Miss Caroline officially meets Burris Ewell in chapter three of To Kill a Mockingbird. As she's walking by him, Miss Caroline spots a louse crawling out of Burris's hair. She screams in horror, but is calmed down by Little Chuck Little who assures her that cooties are nothing to be afraid of. Burris shows no sign of alarm, finds the bug, and squishes it between his fingers. The interchange that follows between teacher and student shows they are from completely different sides of the tracks.

First, Miss Caroline asks Burris to spell his first name because all she has is his last name "Ewell" in her roll book, but Burris doesn't know how to spell his name. She then tells him to go home and wash his hair before returning the next day. She even reads a recipe to him about how to get rid of lice. Scout describes him as the filthiest person she's ever seen. He stands up and declares that she isn't sending him home, he's leaving on his own volition. The class then explains to her the Ewells only come on the first day of school and don't come back till the next year. Miss Caroline is also deeply affected by the revelation that Burris has no mother. Burris disrespectfully yells the following before leaving the school:

"Ain't no snot-nosed slut of a schoolteacher ever born c'n make me do nothin'! You ain't makin' me go nowhere, missus. You just remember that, you ain't makin' me go nowhere!" (28).

Once Miss Caroline is sufficiently crying, Burris leaves.

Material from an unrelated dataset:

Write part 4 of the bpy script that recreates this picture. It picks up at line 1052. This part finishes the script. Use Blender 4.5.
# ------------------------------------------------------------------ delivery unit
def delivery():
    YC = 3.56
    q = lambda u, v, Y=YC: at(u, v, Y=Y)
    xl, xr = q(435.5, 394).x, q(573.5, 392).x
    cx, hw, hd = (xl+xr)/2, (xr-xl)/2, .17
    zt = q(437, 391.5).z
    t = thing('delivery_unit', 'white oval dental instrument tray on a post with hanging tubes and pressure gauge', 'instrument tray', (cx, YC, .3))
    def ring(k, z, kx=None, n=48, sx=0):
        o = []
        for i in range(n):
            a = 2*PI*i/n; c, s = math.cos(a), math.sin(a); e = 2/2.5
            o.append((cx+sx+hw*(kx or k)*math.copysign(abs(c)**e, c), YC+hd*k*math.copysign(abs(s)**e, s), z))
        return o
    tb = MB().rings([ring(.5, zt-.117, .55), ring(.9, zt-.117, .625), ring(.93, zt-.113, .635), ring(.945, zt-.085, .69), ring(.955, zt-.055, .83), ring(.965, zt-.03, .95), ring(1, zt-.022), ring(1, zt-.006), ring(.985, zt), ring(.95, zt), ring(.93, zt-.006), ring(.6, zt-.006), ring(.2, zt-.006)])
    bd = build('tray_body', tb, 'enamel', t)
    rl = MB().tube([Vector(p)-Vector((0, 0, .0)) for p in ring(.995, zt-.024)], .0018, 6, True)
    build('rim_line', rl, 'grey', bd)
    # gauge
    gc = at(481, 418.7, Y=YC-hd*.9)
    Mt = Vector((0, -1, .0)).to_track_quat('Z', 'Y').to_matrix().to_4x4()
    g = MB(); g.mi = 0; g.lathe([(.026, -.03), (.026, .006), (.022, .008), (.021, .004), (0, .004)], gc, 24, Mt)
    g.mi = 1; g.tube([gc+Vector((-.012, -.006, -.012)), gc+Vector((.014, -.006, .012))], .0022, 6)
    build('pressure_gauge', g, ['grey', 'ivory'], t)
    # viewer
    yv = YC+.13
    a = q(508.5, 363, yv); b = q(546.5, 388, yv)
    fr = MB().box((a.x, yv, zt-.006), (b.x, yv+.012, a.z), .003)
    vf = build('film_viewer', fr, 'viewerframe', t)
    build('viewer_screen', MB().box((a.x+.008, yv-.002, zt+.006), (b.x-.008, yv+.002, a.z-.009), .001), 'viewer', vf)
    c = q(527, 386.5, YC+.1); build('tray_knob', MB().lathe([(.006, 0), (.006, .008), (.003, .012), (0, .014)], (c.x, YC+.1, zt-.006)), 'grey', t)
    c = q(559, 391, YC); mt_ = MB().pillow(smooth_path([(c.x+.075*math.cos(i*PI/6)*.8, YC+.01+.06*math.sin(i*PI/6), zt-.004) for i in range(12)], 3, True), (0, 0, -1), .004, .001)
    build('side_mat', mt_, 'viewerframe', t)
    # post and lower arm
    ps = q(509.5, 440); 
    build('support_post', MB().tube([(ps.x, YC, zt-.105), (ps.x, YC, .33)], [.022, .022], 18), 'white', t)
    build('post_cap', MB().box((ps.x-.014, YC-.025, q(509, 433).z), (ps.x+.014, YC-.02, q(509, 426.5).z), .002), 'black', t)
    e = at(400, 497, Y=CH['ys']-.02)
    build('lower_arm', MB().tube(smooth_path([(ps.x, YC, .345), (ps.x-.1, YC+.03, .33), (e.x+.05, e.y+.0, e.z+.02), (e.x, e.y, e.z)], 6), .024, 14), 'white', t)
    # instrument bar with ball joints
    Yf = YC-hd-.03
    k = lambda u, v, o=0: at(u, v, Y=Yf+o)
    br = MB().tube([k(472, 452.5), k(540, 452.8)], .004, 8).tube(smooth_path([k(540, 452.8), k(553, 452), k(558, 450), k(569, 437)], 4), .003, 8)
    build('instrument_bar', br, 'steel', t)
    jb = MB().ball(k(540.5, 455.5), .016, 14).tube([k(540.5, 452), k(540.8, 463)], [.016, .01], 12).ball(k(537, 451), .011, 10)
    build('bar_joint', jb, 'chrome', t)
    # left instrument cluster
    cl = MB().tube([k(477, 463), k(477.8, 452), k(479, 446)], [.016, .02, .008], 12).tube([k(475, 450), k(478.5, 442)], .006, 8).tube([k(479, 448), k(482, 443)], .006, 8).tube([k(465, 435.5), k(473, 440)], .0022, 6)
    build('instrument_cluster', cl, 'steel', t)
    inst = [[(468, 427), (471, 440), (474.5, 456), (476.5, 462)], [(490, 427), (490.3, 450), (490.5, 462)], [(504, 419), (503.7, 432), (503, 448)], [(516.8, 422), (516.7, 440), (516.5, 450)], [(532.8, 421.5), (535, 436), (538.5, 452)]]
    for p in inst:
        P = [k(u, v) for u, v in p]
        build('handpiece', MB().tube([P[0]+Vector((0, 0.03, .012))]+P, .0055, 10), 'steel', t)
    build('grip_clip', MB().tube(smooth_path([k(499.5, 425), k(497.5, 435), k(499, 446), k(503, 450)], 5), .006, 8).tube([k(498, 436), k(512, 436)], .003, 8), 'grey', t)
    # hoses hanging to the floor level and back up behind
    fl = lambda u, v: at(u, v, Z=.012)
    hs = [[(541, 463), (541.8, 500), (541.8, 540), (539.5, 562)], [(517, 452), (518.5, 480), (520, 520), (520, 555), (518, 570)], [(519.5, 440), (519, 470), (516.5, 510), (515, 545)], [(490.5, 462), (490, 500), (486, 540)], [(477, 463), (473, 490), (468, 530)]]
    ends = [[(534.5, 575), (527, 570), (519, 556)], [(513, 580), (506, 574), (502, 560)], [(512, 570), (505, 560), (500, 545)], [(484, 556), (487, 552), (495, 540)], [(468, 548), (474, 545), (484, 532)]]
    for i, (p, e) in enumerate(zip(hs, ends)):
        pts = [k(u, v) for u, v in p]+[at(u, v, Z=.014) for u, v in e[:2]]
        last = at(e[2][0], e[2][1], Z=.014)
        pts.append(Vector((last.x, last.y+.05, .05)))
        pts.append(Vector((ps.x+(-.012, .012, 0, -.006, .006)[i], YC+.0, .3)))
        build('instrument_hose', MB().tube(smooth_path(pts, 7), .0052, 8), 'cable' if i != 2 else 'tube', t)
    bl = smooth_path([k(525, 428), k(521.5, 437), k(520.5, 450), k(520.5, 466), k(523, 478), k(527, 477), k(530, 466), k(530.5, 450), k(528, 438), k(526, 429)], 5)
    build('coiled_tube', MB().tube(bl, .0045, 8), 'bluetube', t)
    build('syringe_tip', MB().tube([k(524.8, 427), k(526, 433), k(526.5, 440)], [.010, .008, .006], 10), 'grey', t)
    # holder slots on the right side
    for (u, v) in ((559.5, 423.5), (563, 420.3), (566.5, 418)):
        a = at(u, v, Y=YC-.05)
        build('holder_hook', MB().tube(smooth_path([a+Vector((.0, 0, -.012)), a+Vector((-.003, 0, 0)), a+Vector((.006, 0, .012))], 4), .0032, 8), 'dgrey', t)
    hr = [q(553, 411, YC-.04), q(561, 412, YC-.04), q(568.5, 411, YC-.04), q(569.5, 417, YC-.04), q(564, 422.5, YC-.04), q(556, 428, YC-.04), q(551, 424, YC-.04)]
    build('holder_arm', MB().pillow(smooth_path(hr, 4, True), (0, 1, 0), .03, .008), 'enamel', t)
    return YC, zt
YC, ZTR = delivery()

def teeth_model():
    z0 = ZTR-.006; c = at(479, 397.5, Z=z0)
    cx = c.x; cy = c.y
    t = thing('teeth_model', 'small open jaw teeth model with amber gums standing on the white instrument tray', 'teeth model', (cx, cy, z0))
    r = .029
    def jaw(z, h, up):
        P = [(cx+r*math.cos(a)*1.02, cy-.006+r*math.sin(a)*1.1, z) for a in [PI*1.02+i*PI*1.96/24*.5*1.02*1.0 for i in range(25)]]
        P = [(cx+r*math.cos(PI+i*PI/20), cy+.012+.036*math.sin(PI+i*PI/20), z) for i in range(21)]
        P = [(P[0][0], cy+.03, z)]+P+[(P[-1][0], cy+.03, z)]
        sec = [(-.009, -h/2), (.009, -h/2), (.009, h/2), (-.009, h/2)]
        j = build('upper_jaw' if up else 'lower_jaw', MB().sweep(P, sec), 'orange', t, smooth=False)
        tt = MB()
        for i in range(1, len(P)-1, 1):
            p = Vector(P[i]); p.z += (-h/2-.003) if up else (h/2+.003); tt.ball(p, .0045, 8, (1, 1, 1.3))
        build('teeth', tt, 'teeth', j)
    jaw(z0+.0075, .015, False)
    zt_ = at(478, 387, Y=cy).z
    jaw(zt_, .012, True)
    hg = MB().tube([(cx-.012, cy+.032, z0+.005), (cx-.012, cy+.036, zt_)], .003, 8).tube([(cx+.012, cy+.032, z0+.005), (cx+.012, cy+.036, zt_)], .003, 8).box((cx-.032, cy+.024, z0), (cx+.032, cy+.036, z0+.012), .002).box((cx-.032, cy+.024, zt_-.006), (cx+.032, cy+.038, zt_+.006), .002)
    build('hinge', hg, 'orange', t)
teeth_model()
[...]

The differences between Miss Caroline and Burris Ewell are almost innumerable. Miss Caroline is tender-hearted, educated, and probably doesn't know what it means to suffer or go hungry. She also probably grew up with two parents who nurtured her and gave her everything she needed in life. Miss Caroline has never been spoken to by anyone in such a disrespectful manner, either. She is a young, naïve, and inexperienced girl.

Burris, on the other hand, is a wild, uneducated, disrespectful boy who hasn't been taught manners, hygiene, or how to obey anyone from the community. He's probably been taught the world owes him a living and he is beholden to no one. Sadly, Burris goes home with an empty stomach and to no one but siblings because his father is probably out drunk somewhere. The Ewells, as Atticus puts it, are the biggest disgrace of Maycomb county.